75 Pakistanis will come to Massachusetts and 20 Americans will travel to Pakistan in 2014 as part of a $1.5 million U.S. State Department Bureau of Educational and Cultural Affairs grant.
HADLEY – Town administrator David Nixon is sitting at a table in his Town Hall office, explaining how the tax system works to two visitors who have tax sheets to better understand.
This day is one of many here for the two men from Pakistan who are among a delegation of 15 people visiting communities across the state. Their tour is funded by a grant from the U.S. State Department's Bureau of Educational and Cultural Affairs to the Massachusetts Municipal Association and the Amherst-based Institute for Training and Development.
The program will see a total of 75 Pakistanis come to Massachusetts over two years, and 20 Americans will travel to Pakistan in 2014 as part of the $1.5 million program.
Next week, Sharif Hussain and Zareef Ul Maani will visit Springfield. They will spend two weeks in the City of Homes to get a look at how a larger city functions. Both men work in government in Pakistan. It is part of a 40-day tour of the U.S.
So far, they have witnessed Hadley’s annual town election on April 12. “It was very organized, transparent,” said Maani, who is a public administrator at the provincial level in the northwest area of Khyber Pukhtoonkhwa.
They sat in at a School Committee meeting and visited both the elementary school and Hopkins Academy, the town’s high school. “Very clean,” Maani said. He was also impressed with the parents who appeared before the School Committee and asked questions.
The visitors are here to learn about the government and to share culture.

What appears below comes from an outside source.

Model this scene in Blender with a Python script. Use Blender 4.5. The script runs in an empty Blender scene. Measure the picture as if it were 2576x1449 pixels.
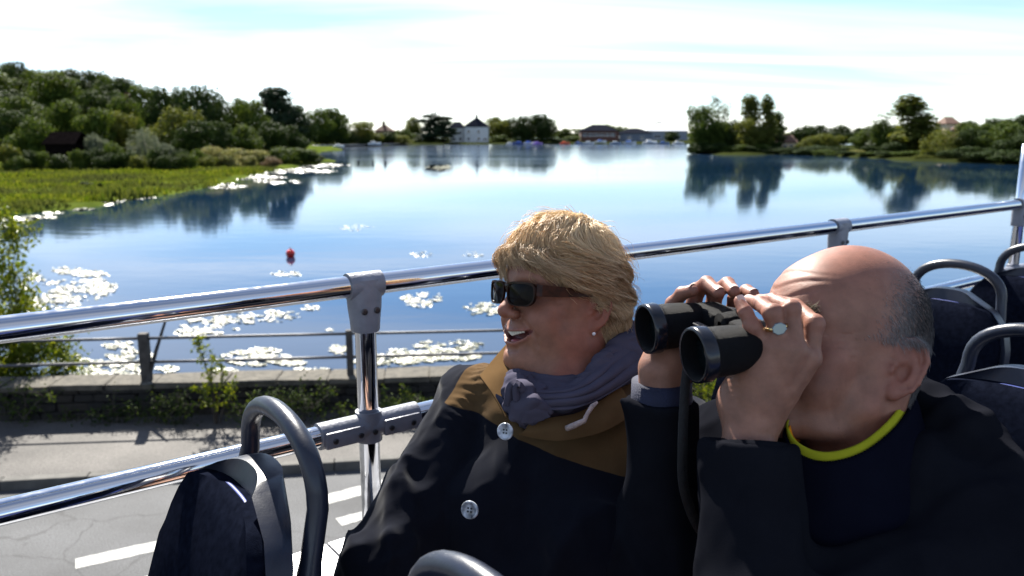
import bpy, bmesh, math, random
import numpy as np
from mathutils import Vector, Matrix, Euler

# ------------------------------------------------------------------ camera, sky, sun, exposure
scene = bpy.context.scene
C = scene.collection
CAM_Z = 3.9
PITCH = math.radians(11.0)
FPX, CX, CY = 2000.0, 1288.0, 724.5          # focal length and centre, in a 2576 x 1449 frame

cam_data = bpy.data.cameras.new('camera')
cam_data.sensor_width = 36.0
cam_data.lens = FPX / 2576.0 * 36.0
cam_data.clip_start = 0.05
cam_data.clip_end = 6000.0
cam_data.dof.use_dof = True
cam_data.dof.focus_distance = 1.12
cam_data.dof.aperture_fstop = 6.8
cam = bpy.data.objects.new('camera', cam_data)
C.objects.link(cam)
cam.location = (0, 0, CAM_Z)
cam.rotation_euler = (math.radians(90) - PITCH, 0, 0)
scene.camera = cam

SUN_EL = math.radians(43.0)
SUN_AZ = math.radians(-19.0)                 # from +Y towards +X
sun_dir = Vector((math.sin(SUN_AZ) * math.cos(SUN_EL), math.cos(SUN_AZ) * math.cos(SUN_EL), math.sin(SUN_EL)))
sl = bpy.data.lights.new('sun', 'SUN')
sl.energy = 5.0
sl.angle = math.radians(0.53)
sl.color = (1.0, 0.95, 0.86)
so = bpy.data.objects.new('sun', sl)
C.objects.link(so)
so.rotation_euler = (-sun_dir).to_track_quat('-Z', 'Y').to_euler()

world = bpy.data.worlds.new('World')
scene.world = world
world.use_nodes = True
wt = world.node_tree
wt.nodes.clear()
def wn(t, **kw):
    n = wt.nodes.new(t)
    for k, v in kw.items():
        setattr(n, k, v)
    return n
sky = wn('ShaderNodeTexSky', sky_type='NISHITA', sun_disc=False)
sky.sun_elevation = SUN_EL
sky.sun_rotation = SUN_AZ
sky.altitude = 10
sky.air_density = 0.9
sky.dust_density = 0.15
sky.ozone_density = 6.0
tc = wn('ShaderNodeTexCoord')
sep = wn('ShaderNodeSeparateXYZ')
wt.links.new(tc.outputs['Generated'], sep.inputs[0])
zc = wn('ShaderNodeMath', operation='ADD'); zc.inputs[1].default_value = 0.10
wt.links.new(sep.outputs['Z'], zc.inputs[0])
zm = wn('ShaderNodeMath', operation='MAXIMUM'); zm.inputs[1].default_value = 0.04
wt.links.new(zc.outputs[0], zm.inputs[0])
dx = wn('ShaderNodeMath', operation='DIVIDE'); dy = wn('ShaderNodeMath', operation='DIVIDE')
wt.links.new(sep.outputs['X'], dx.inputs[0]); wt.links.new(zm.outputs[0], dx.inputs[1])
wt.links.new(sep.outputs['Y'], dy.inputs[0]); wt.links.new(zm.outputs[0], dy.inputs[1])
comb = wn('ShaderNodeCombineXYZ')
wt.links.new(dx.outputs[0], comb.inputs[0]); wt.links.new(dy.outputs[0], comb.inputs[1])
mp = wn('ShaderNodeMapping')
mp.inputs['Rotation'].default_value = (0, 0, math.radians(14))
mp.inputs['Scale'].default_value = (0.16, 0.62, 1.0)
mp.inputs['Location'].default_value = (1.7, 0.35, 0.0)
wt.links.new(comb.outputs[0], mp.inputs['Vector'])
nz = wn('ShaderNodeTexNoise')
nz.inputs['Scale'].default_value = 1.6; nz.inputs['Detail'].default_value = 7.0
nz.inputs['Roughness'].default_value = 0.5; nz.inputs['Distortion'].default_value = 0.9
wt.links.new(mp.outputs[0], nz.inputs['Vector'])
cr = wn('ShaderNodeMapRange')
cr.inputs['From Min'].default_value = 0.36; cr.inputs['From Max'].default_value = 0.76
cr.inputs['To Min'].default_value = 0.0; cr.inputs['To Max'].default_value = 0.52
wt.links.new(nz.outputs['Fac'], cr.inputs['Value'])
# thin cirrus: brightens the sky behind it towards white
lum = wn('ShaderNodeRGBToBW'); wt.links.new(sky.outputs[0], lum.inputs[0])
gain = wn('ShaderNodeMath', operation='MULTIPLY_ADD'); gain.inputs[1].default_value = 1.5; gain.inputs[2].default_value = 4.0
wt.links.new(lum.outputs[0], gain.inputs[0])
mx = wn('ShaderNodeMix', data_type='RGBA')
wt.links.new(cr.outputs[0], mx.inputs['Factor'])
wt.links.new(sky.outputs[0], mx.inputs['A']); wt.links.new(gain.outputs[0], mx.inputs['B'])
bg = wn('ShaderNodeBackground'); bg.inputs['Strength'].default_value = 0.06
wt.links.new(mx.outputs['Result'], bg.inputs['Color'])
wo = wn('ShaderNodeOutputWorld'); wt.links.new(bg.outputs[0], wo.inputs['Surface'])

vs = scene.view_settings
vs.view_transform = 'Standard'; vs.look = 'None'; vs.gamma = 1.0
vs.exposure = 1.55
vs.use_curve_mapping = False
scene.cycles.max_bounces = 8
scene.cycles.diffuse_bounces = 3
scene.cycles.glossy_bounces = 4
scene.cycles.transmission_bounces = 4
scene.cycles.transparent_max_bounces = 8
scene.cycles.use_denoising = True
scene.cycles.sample_clamp_indirect = 6.0
scene.cycles.caustics_reflective = False
scene.cycles.caustics_refractive = False

# ------------------------------------------------------------------ helpers
SP, CP = math.sin(PITCH), math.cos(PITCH)
def ray(px, py):
    u = (px - CX) / FPX; v = -(py - CY) / FPX
    return Vector((u, CP + v * SP, -SP + v * CP))
def at(px, py, Y):            # point of the view ray at world distance Y
    d = ray(px, py)
    return Vector((0, 0, CAM_Z)) + d * (Y / d.y)
def cz(px, py, D):            # point of the view ray at depth D along the optical axis
    return Vector((0, 0, CAM_Z)) + ray(px, py) * D
def on(px, py, z):            # point of the view ray on the level plane z
    d = ray(px, py)
    return Vector((0, 0, CAM_Z)) + d * ((z - CAM_Z) / d.z)
def project(p):
    x, y, z = p[0], p[1], p[2] - CAM_Z
    D = y * CP - z * SP
    return (CX + FPX * x / D, CY - FPX * (y * SP + z * CP) / D, D)

def tag(o, label=None, cat=None, group=None, kind=None):
    if label: o['label'] = label
    if cat: o['category'] = cat
    if group: o['group'] = group
    if kind: o['kind'] = kind
    return o
def thing(name, label, cat, loc=(0, 0, 0), group=None):
    e = bpy.data.objects.new(name, None); C.objects.link(e)
    e.location = loc; e.empty_display_size = 0.1
    return tag(e, label, cat, group)
def world_of(o):
    M = Matrix.LocRotScale(o.location, o.rotation_euler, o.scale)
    return M if o.parent is None else world_of(o.parent) @ o.matrix_parent_inverse @ M
def link(name, me, mat=None, parent=None):
    o = bpy.data.objects.new(name, me); C.objects.link(o)
    if mat is not None and len(me.materials) == 0:
        me.materials.append(mat)
    if parent is not None:
        o.parent = parent
        M = world_of(parent)
        o.matrix_parent_inverse = M.inverted()
    return o
def mesh(name, V, F, smooth=False):
    me = bpy.data.meshes.new(name)
    me.from_pydata([tuple(v) for v in V], [], [tuple(f) for f in F])
    if smooth:
        me.polygons.foreach_set('use_smooth', [True] * len(me.polygons))
    me.update()
    return me
def mesh_np(name, V, F, smooth=True):
    """fast mesh from numpy arrays, F is (n,3) or (n,4)"""
    me = bpy.data.meshes.new(name)
    n, k = F.shape
    me.vertices.add(len(V)); me.vertices.foreach_set('co', np.asarray(V, np.float32).ravel())
    me.loops.add(n * k); me.loops.foreach_set('vertex_index', np.asarray(F, np.int32).ravel())
    me.polygons.add(n)
    me.polygons.foreach_set('loop_start', np.arange(0, n * k, k, dtype=np.int32))
    me.polygons.foreach_set('use_smooth', np.full(n, smooth))
    me.update(calc_edges=True)
    return me

class MB:
    """collects simple shapes; build() links them as one mesh object"""
    def __init__(self): self.V, self.F = [], []
    def add(self, V, F):
        b = len(self.V); self.V += [Vector(v) for v in V]; self.F += [tuple(i + b for i in f) for f in F]; return self
    def box(self, lo, hi, M=None, bevel=0.0):
        x0, y0, z0 = lo; x1, y1, z1 = hi
        if bevel > 0:
            bm = bmesh.new()
            bmesh.ops.create_cube(bm, size=1.0)
            for v in bm.verts:
                v.co = Vector(((x0 + x1) / 2 + v.co.x * (x1 - x0), (y0 + y1) / 2 + v.co.y * (y1 - y0), (z0 + z1) / 2 + v.co.z * (z1 - z0)))
            bmesh.ops.bevel(bm, geom=bm.edges[:], offset=bevel, segments=2, affect='EDGES', profile=0.6)
            bm.verts.index_update()
            V = [v.co.copy() for v in bm.verts]; F = [tuple(v.index for v in f.verts) for f in bm.faces]; bm.free()
        else:
            V = [Vector((x, y, z)) for z in (z0, z1) for y in (y0, y1) for x in (x0, x1)]
            F = [(0, 2, 3, 1), (4, 5, 7, 6), (0, 1, 5, 4), (2, 6, 7, 3), (0, 4, 6, 2), (1, 3, 7, 5)]
        if M is not None: V = [M @ v for v in V]
        return self.add(V, F)
    def tube(self, pts, rad, n=12, caps=True, flat=1.0, up=None):
        pts = [Vector(p) for p in pts]; m = len(pts)
        if not hasattr(rad, '__len__'): rad = [rad] * m
        T = []
        for i in range(m):
            t = pts[min(i + 1, m - 1)] - pts[max(i - 1, 0)]
            T.append(t.normalized())
        a = Vector(up) if up is not None else (Vector((0, 0, 1)) if abs(T[0].z) < 0.9 else Vector((1, 0, 0)))
        u = (a - T[0] * a.dot(T[0])).normalized()
        V, F = [], []
        for i in range(m):
            u = (u - T[i] * u.dot(T[i])).normalized(); w = T[i].cross(u)
            for k in range(n):
                ang = 2 * math.pi * k / n
                V.append(pts[i] + (u * math.cos(ang) + w * math.sin(ang) * flat) * rad[i])
        for i in range(m - 1):
            for k in range(n):
                F.append((i * n + k, i * n + (k + 1) % n, (i + 1) * n + (k + 1) % n, (i + 1) * n + k))
        if caps:
            F.append(tuple(range(n - 1, -1, -1))); F.append(tuple((m - 1) * n + k for k in range(n)))
        return self.add(V, F)
    def lathe(self, prof, o, axis, n=24, closed=False):
        """prof: list of (radius, distance along axis)"""
        axis = Vector(axis).normalized(); o = Vector(o)
        a = Vector((0, 0, 1)) if abs(axis.z) < 0.9 else Vector((1, 0, 0))
        u = (a - axis * a.dot(axis)).normalized(); w = axis.cross(u)
        V, F = [], []
        for r, h in prof:
            for k in range(n):
                ang = 2 * math.pi * k / n
                V.append(o + axis * h + (u * math.cos(ang) + w * math.sin(ang)) * r)
        for i in range(len(prof) - 1):
            for k in range(n):
                F.append((i * n + k, i * n + (k + 1) % n, (i + 1) * n + (k + 1) % n, (i + 1) * n + k))
        if closed:
            F.append(tuple(range(n - 1, -1, -1))); F.append(tuple((len(prof) - 1) * n + k for k in range(n)))
        return self.add(V, F)
    def build(self, name, mat, parent=None, smooth=False, auto=None):
        me = mesh(name, self.V, self.F, smooth)
        if auto is not None:
            me.polygons.foreach_set('use_smooth', [True] * len(me.polygons))
            me.set_sharp_from_angle(angle=math.radians(auto))
        return link(name, me, mat, parent)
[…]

“It’s expanding awareness of the complexity of people and cultures and society. These Pakistanis are very influential people,” said Julie Hooks Davis, co-executive director of the Institute for Training and Development.
The Pakistani participants are either mid- or upper-level government officials, she said. On this day, they were sharing with Nixon how their government systems differ.

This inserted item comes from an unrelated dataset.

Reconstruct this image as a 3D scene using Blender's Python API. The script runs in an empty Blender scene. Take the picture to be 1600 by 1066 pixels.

Hussain, who is the deputy secretary in the Establishment Department of the government of Kyber Pakhtunkhwa, said that most taxes in Pakistan “are raised by the federal parliament. We don’t have tax collecting authority with the local government.” Nixon has been explaining about Massachusetts’ property-tax limiting measure Proposition 2½, as well as Hadley’s single tax rate and what a debt exclusion is.
This marks the two visitors’ first trip to the United States. It has been a surprise from the very beginning, said Maani, who added he’d expected “a tough time at the airport,” but “they welcomed us.”
“People have been so friendly,” Maani said. “We feel at home ... If (people) in Pakistan knew (how) people in America are, there would be long friendships.”
He acknowledged that he had not thought Americans would be as hospitable and friendly as he believes Pakistan’s people are, and Hooks Davis indicated the response is among the program’s goals.
“This kind of change in their attitudes will be shared not only by friends and family but by their colleagues, by the people who work with them,” Hooks Davis said.
What surprised both men was how college students here must work while they attend school. In their country, Hussain said, families will support their children through college until they’re 29 or 30. School is not any less expensive, but there are interest free-loans to help.
Maani was surprised that the Hadley town administrator must do so much work alone, right down to unlocking the doors to Town Hall when he arrives for work.
He noted the solitary life of Americans, expressing surprise that people eat alone in this country. “I can’t eat alone,” he said, noting that he always dines with at least two friends.
Also in their country, it’s not typical for people to live alone. Hussain lives with his wife, his parents, his three single brothers, his sister, and his married brother and his wife. He said it was difficult to leave his family for this trip, as he’d never been away for such a long period of time. “My mother had tears in her eyes, my father had tears in his eyes,” Hussain said, and he had tears, too.
For his part, Nixon said the program is providing him a good learning experience as well. “I feel I’m learning more than I am able to impart,” he said. Nixon is hoping to go to Pakistan in 2014 with other Americans.
So far, Hooks Davis said, the program “is exceeding our expectations. The generosity of the host communities, the warmth and welcome they’ve extended, exceeded expectations. We’re very grateful.”